Écrivain anglais (Barnstaple, Devon 1685 – Londres 1732).

Appartenant à un cercle de beaux esprits (Pope, Swift, Arbuthnot), il est d'abord journaliste pour l'Apollon britannique et publie en 1711 un pamphlet intitulé l'État actuel de l'esprit. En 1713, le poème Plaisirs ruraux décrit en termes délibérément outrés les joies de la campagne ; Trivia, ou l'Art de se promener dans les rues de Londres poursuit dans cette veine satirique. Mais Gay devient surtout célèbre pour ses œuvres scéniques, et si la postérité a retenu son nom, c'est grâce à son Opéra du gueux (1728), parodie du grand genre, où les héros mythologiques sont remplacés par des brigands et des prostituées, et les arias à l'italienne par de simples chansons. Gay y reflète la dégradation morale de la société et s'en prend au gouvernement de Robert Walpole (la suite, Polly, fut interdite de représentation par ordre du Premier ministre).

Gazdanov (Gaïto) , pseud. de Georgi Ivanovitch

Écrivain russe (Saint-Pétersbourg 1903 – Munich 1971).

Il s'installe à Paris à partir de 1923 et gagne sa vie comme chauffeur de taxi.
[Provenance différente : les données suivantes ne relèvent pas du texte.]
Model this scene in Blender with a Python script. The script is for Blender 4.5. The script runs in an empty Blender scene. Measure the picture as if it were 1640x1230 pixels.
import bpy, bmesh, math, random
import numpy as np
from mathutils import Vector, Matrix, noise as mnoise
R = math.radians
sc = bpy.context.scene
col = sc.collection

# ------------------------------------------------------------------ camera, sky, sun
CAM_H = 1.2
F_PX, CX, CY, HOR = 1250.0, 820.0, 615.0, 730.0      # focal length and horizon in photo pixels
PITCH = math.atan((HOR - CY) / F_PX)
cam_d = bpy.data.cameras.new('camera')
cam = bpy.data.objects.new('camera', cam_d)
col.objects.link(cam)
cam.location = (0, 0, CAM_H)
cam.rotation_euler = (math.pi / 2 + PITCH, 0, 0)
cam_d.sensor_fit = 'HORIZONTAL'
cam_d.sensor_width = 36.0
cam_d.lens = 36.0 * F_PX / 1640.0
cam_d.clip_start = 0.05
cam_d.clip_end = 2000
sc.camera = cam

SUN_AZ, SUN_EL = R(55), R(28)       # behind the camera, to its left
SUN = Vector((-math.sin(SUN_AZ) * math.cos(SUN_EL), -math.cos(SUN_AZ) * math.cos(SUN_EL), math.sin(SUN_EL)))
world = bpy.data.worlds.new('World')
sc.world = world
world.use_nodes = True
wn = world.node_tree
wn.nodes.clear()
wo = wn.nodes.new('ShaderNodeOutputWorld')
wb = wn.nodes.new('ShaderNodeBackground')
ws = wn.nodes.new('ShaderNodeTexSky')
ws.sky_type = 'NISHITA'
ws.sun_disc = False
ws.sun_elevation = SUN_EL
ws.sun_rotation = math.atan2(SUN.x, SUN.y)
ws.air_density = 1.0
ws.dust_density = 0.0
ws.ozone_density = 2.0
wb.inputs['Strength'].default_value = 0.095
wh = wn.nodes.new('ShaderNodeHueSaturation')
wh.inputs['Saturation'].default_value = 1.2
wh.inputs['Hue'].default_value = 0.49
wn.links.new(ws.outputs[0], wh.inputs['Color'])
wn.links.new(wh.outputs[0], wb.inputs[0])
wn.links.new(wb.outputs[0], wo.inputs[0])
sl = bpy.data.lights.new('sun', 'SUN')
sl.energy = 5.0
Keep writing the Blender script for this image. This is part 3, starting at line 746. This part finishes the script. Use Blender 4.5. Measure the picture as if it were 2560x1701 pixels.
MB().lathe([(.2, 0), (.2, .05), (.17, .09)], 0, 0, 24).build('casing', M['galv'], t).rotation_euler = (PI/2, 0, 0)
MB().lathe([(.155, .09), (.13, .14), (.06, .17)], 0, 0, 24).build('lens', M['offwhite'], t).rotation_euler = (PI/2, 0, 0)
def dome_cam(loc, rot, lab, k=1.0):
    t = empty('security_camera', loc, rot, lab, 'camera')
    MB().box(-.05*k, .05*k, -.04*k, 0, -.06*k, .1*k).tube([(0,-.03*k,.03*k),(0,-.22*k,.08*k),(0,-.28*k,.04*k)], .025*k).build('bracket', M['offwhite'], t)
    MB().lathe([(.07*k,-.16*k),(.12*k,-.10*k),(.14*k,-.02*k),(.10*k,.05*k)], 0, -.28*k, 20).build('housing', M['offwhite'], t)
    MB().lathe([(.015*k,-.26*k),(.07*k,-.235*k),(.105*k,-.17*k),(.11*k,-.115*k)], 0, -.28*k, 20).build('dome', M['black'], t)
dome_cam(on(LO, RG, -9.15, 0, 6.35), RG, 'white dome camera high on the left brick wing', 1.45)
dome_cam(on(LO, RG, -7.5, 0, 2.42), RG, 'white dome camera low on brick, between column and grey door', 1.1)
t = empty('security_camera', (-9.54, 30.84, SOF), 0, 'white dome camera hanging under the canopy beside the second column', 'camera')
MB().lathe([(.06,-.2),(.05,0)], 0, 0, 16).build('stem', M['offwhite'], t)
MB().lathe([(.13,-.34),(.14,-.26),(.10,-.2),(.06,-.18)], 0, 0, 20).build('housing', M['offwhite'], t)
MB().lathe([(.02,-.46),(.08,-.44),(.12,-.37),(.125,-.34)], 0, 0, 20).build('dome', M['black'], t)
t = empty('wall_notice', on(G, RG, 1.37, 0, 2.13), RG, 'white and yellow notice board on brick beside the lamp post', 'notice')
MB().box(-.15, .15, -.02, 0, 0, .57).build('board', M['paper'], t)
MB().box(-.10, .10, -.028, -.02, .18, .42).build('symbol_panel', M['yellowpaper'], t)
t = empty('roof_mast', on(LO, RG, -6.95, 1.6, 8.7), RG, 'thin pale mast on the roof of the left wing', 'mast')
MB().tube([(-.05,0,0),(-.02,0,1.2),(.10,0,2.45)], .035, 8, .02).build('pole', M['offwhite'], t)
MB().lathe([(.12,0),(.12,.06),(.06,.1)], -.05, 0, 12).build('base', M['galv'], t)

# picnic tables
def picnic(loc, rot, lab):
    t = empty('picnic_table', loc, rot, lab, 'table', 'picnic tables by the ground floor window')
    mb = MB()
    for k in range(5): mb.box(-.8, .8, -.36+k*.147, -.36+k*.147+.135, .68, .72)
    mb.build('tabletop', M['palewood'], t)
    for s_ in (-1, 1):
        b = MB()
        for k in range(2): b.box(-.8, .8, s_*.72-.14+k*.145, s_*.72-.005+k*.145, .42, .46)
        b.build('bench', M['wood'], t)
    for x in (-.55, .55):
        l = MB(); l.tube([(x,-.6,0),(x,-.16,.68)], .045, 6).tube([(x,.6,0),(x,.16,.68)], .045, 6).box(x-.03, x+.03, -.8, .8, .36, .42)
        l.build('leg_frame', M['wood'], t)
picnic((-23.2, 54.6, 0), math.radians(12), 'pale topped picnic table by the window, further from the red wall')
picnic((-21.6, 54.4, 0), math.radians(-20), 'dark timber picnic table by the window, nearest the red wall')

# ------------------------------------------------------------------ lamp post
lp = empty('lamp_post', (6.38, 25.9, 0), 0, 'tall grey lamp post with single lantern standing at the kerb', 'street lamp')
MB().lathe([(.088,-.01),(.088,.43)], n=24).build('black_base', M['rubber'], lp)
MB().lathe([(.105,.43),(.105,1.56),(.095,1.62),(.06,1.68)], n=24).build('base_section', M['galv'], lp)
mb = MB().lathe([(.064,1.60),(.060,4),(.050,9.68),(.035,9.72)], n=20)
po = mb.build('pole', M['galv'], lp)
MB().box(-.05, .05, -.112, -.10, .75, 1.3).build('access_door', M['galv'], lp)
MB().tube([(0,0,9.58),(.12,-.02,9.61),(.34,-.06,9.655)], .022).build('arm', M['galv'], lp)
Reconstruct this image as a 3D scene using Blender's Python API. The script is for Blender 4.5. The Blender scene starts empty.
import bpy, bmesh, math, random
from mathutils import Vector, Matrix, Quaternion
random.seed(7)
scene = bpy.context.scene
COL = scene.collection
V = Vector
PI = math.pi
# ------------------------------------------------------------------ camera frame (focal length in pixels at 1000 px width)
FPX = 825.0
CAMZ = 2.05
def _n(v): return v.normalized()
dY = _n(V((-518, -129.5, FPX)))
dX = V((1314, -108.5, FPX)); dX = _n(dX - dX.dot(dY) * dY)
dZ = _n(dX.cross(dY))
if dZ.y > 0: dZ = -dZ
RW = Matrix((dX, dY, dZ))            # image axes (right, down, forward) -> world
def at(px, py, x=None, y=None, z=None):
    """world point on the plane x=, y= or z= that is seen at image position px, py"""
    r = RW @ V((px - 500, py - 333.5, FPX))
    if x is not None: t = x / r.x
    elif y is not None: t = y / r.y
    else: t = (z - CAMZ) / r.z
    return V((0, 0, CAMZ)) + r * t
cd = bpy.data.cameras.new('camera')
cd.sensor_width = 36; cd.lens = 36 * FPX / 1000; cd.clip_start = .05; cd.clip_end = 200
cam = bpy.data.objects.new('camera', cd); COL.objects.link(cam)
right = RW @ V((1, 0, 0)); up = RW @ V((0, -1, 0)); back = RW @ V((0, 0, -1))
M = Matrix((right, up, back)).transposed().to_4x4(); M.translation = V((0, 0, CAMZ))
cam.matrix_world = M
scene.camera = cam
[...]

Son livre le plus connu, Une soirée chez Claire (1930), l'a fait considérer comme un « Proust  russe ». Écrit à la première personne, ce roman à la fois lyrique et épique se consacre à l'étude du sentiment amoureux, en recourant au procédé du « courant de conscience ».

Gee (Maurice)

Écrivain néo-zélandais (Whakatave 1931).

Après avoir été professeur et bibliothécaire, il se consacre à l'écriture. Il devient célèbre avec sa trilogie : Plumb (1978) retrace la vie du prébystérien George Plumb au tournant du XXe s., Meg (1981) traite de la plus jeune fille de ce dernier qui traverse le siècle, et enfin l'Unique survivant (1983) dont le personnage principal, Raymond Sole, journaliste, décrit une Nouvelle-Zélande contemporaine où la famille est désormais déchirée et divisée par la pauvreté. Nouvelliste (Une belle matinée, camarade, 1975), Gee est un romancier populaire parce qu'il explore les différents aspects de la vie dans son pays (les Rôdeurs, 1987) et différents genres, comme la littérature policière (Corps vivants, 1998).